## REQUIRED WORK
Can you transcribe every entry word for word, skipping the images?
***** EXERCISE DATA *****
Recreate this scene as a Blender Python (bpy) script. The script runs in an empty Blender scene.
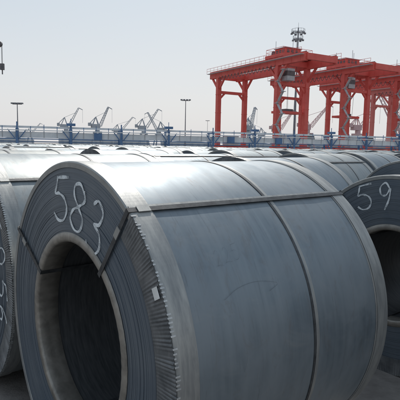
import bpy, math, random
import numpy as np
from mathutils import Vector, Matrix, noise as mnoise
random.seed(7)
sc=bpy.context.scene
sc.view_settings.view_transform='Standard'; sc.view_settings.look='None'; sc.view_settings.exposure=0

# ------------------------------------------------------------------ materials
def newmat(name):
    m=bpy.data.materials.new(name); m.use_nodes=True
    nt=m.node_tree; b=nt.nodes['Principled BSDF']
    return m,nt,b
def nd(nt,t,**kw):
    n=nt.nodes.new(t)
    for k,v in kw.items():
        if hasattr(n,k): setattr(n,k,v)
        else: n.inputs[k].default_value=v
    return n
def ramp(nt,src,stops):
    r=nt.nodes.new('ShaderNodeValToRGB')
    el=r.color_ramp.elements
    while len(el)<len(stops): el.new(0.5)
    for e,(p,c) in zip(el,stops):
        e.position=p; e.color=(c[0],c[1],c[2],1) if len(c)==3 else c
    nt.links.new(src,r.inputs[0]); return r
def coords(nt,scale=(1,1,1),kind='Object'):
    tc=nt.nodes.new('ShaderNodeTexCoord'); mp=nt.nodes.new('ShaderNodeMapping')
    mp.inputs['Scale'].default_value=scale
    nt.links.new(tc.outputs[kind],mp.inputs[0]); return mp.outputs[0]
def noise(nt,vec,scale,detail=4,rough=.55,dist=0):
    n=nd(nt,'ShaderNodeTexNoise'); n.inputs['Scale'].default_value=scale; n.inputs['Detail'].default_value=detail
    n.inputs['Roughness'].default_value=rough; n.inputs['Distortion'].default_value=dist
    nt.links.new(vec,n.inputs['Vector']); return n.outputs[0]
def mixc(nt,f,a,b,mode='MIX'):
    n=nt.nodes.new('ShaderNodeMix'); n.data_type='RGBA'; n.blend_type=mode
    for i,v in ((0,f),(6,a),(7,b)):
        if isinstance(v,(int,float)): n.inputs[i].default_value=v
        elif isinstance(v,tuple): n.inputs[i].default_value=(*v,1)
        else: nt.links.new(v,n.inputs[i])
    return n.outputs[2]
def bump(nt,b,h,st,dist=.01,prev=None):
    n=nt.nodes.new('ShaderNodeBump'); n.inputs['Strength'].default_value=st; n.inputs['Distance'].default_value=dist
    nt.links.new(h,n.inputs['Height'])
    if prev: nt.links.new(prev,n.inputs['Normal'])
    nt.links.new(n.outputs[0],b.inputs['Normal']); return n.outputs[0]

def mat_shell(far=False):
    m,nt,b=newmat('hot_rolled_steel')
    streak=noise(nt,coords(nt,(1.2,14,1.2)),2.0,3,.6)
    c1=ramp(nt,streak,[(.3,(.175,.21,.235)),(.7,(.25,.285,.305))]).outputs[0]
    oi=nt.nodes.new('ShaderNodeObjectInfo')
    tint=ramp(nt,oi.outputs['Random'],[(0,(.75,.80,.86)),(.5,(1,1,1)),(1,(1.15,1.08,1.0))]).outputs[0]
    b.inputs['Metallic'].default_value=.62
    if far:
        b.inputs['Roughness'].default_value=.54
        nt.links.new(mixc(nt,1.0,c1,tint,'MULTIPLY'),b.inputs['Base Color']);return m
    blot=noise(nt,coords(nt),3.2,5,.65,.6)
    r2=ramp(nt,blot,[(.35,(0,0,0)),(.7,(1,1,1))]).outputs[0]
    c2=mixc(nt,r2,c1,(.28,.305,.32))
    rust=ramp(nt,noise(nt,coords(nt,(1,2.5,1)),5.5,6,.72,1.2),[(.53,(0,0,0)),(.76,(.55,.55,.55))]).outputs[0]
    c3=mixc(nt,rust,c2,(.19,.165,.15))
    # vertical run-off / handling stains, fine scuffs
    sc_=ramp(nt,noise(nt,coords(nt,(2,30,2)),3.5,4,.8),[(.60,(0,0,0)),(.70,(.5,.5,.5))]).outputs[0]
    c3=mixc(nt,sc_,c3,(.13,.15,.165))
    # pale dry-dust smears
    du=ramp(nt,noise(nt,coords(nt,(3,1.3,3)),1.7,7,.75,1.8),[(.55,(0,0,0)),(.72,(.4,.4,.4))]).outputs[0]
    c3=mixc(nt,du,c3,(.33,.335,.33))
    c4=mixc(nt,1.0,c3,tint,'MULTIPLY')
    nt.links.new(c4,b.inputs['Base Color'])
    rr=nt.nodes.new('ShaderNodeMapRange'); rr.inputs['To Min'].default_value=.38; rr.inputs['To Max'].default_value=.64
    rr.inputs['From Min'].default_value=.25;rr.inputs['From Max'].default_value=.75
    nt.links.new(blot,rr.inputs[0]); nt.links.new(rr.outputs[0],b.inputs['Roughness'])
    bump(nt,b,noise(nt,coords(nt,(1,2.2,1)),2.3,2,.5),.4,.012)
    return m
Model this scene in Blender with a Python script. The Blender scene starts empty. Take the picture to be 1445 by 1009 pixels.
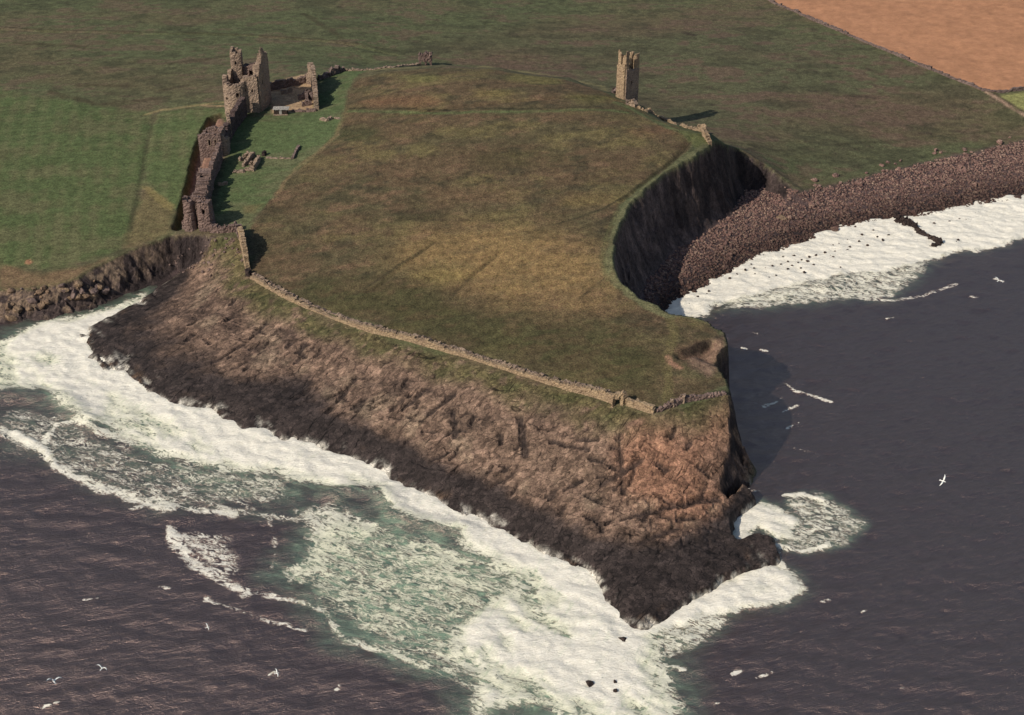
*****
## OUTPUT OF THE TASK
Recreate this scene as a Blender Python (bpy) script. The script runs in an empty Blender scene.
import bpy, math, random
import numpy as np
from mathutils import Vector, Matrix, noise as mnoise
random.seed(7)
sc=bpy.context.scene
sc.view_settings.view_transform='Standard'; sc.view_settings.look='None'; sc.view_settings.exposure=0

# ------------------------------------------------------------------ materials
def newmat(name):
    m=bpy.data.materials.new(name); m.use_nodes=True
    nt=m.node_tree; b=nt.nodes['Principled BSDF']
    return m,nt,b
def nd(nt,t,**kw):
    n=nt.nodes.new(t)
    for k,v in kw.items():
        if hasattr(n,k): setattr(n,k,v)
        else: n.inputs[k].default_value=v
    return n
def ramp(nt,src,stops):
    r=nt.nodes.new('ShaderNodeValToRGB')
    el=r.color_ramp.elements
    while len(el)<len(stops): el.new(0.5)
    for e,(p,c) in zip(el,stops):
        e.position=p; e.color=(c[0],c[1],c[2],1) if len(c)==3 else c
    nt.links.new(src,r.inputs[0]); return r
def coords(nt,scale=(1,1,1),kind='Object'):
    tc=nt.nodes.new('ShaderNodeTexCoord'); mp=nt.nodes.new('ShaderNodeMapping')
    mp.inputs['Scale'].default_value=scale
    nt.links.new(tc.outputs[kind],mp.inputs[0]); return mp.outputs[0]
def noise(nt,vec,scale,detail=4,rough=.55,dist=0):
    n=nd(nt,'ShaderNodeTexNoise'); n.inputs['Scale'].default_value=scale; n.inputs['Detail'].default_value=detail
    n.inputs['Roughness'].default_value=rough; n.inputs['Distortion'].default_value=dist
    nt.links.new(vec,n.inputs['Vector']); return n.outputs[0]
def mixc(nt,f,a,b,mode='MIX'):
    n=nt.nodes.new('ShaderNodeMix'); n.data_type='RGBA'; n.blend_type=mode
    for i,v in ((0,f),(6,a),(7,b)):
        if isinstance(v,(int,float)): n.inputs[i].default_value=v
        elif isinstance(v,tuple): n.inputs[i].default_value=(*v,1)
        else: nt.links.new(v,n.inputs[i])
    return n.outputs[2]
def bump(nt,b,h,st,dist=.01,prev=None):
    n=nt.nodes.new('ShaderNodeBump'); n.inputs['Strength'].default_value=st; n.inputs['Distance'].default_value=dist
    nt.links.new(h,n.inputs['Height'])
    if prev: nt.links.new(prev,n.inputs['Normal'])
    nt.links.new(n.outputs[0],b.inputs['Normal']); return n.outputs[0]

def mat_shell(far=False):
    m,nt,b=newmat('hot_rolled_steel')
    streak=noise(nt,coords(nt,(1.2,14,1.2)),2.0,3,.6)
    c1=ramp(nt,streak,[(.3,(.175,.21,.235)),(.7,(.25,.285,.305))]).outputs[0]
    oi=nt.nodes.new('ShaderNodeObjectInfo')
    tint=ramp(nt,oi.outputs['Random'],[(0,(.75,.80,.86)),(.5,(1,1,1)),(1,(1.15,1.08,1.0))]).outputs[0]
    b.inputs['Metallic'].default_value=.62
    if far:
        b.inputs['Roughness'].default_value=.54
        nt.links.new(mixc(nt,1.0,c1,tint,'MULTIPLY'),b.inputs['Base Color']);return m
    blot=noise(nt,coords(nt),3.2,5,.65,.6)
    r2=ramp(nt,blot,[(.35,(0,0,0)),(.7,(1,1,1))]).outputs[0]
    c2=mixc(nt,r2,c1,(.28,.305,.32))
    rust=ramp(nt,noise(nt,coords(nt,(1,2.5,1)),5.5,6,.72,1.2),[(.53,(0,0,0)),(.76,(.55,.55,.55))]).outputs[0]
    c3=mixc(nt,rust,c2,(.19,.165,.15))
    # vertical run-off / handling stains, fine scuffs
    sc_=ramp(nt,noise(nt,coords(nt,(2,30,2)),3.5,4,.8),[(.60,(0,0,0)),(.70,(.5,.5,.5))]).outputs[0]
    c3=mixc(nt,sc_,c3,(.13,.15,.165))
    # pale dry-dust smears
    du=ramp(nt,noise(nt,coords(nt,(3,1.3,3)),1.7,7,.75,1.8),[(.55,(0,0,0)),(.72,(.4,.4,.4))]).outputs[0]
    c3=mixc(nt,du,c3,(.33,.335,.33))
    c4=mixc(nt,1.0,c3,tint,'MULTIPLY')
    nt.links.new(c4,b.inputs['Base Color'])
    rr=nt.nodes.new('ShaderNodeMapRange'); rr.inputs['To Min'].default_value=.38; rr.inputs['To Max'].default_value=.64
    rr.inputs['From Min'].default_value=.25;rr.inputs['From Max'].default_value=.75
    nt.links.new(blot,rr.inputs[0]); nt.links.new(rr.outputs[0],b.inputs['Roughness'])
    bump(nt,b,noise(nt,coords(nt,(1,2.2,1)),2.3,2,.5),.4,.012)
    return m
Model this scene in Blender with a Python script. The Blender scene starts empty. Take the picture to be 1445 by 1009 pixels.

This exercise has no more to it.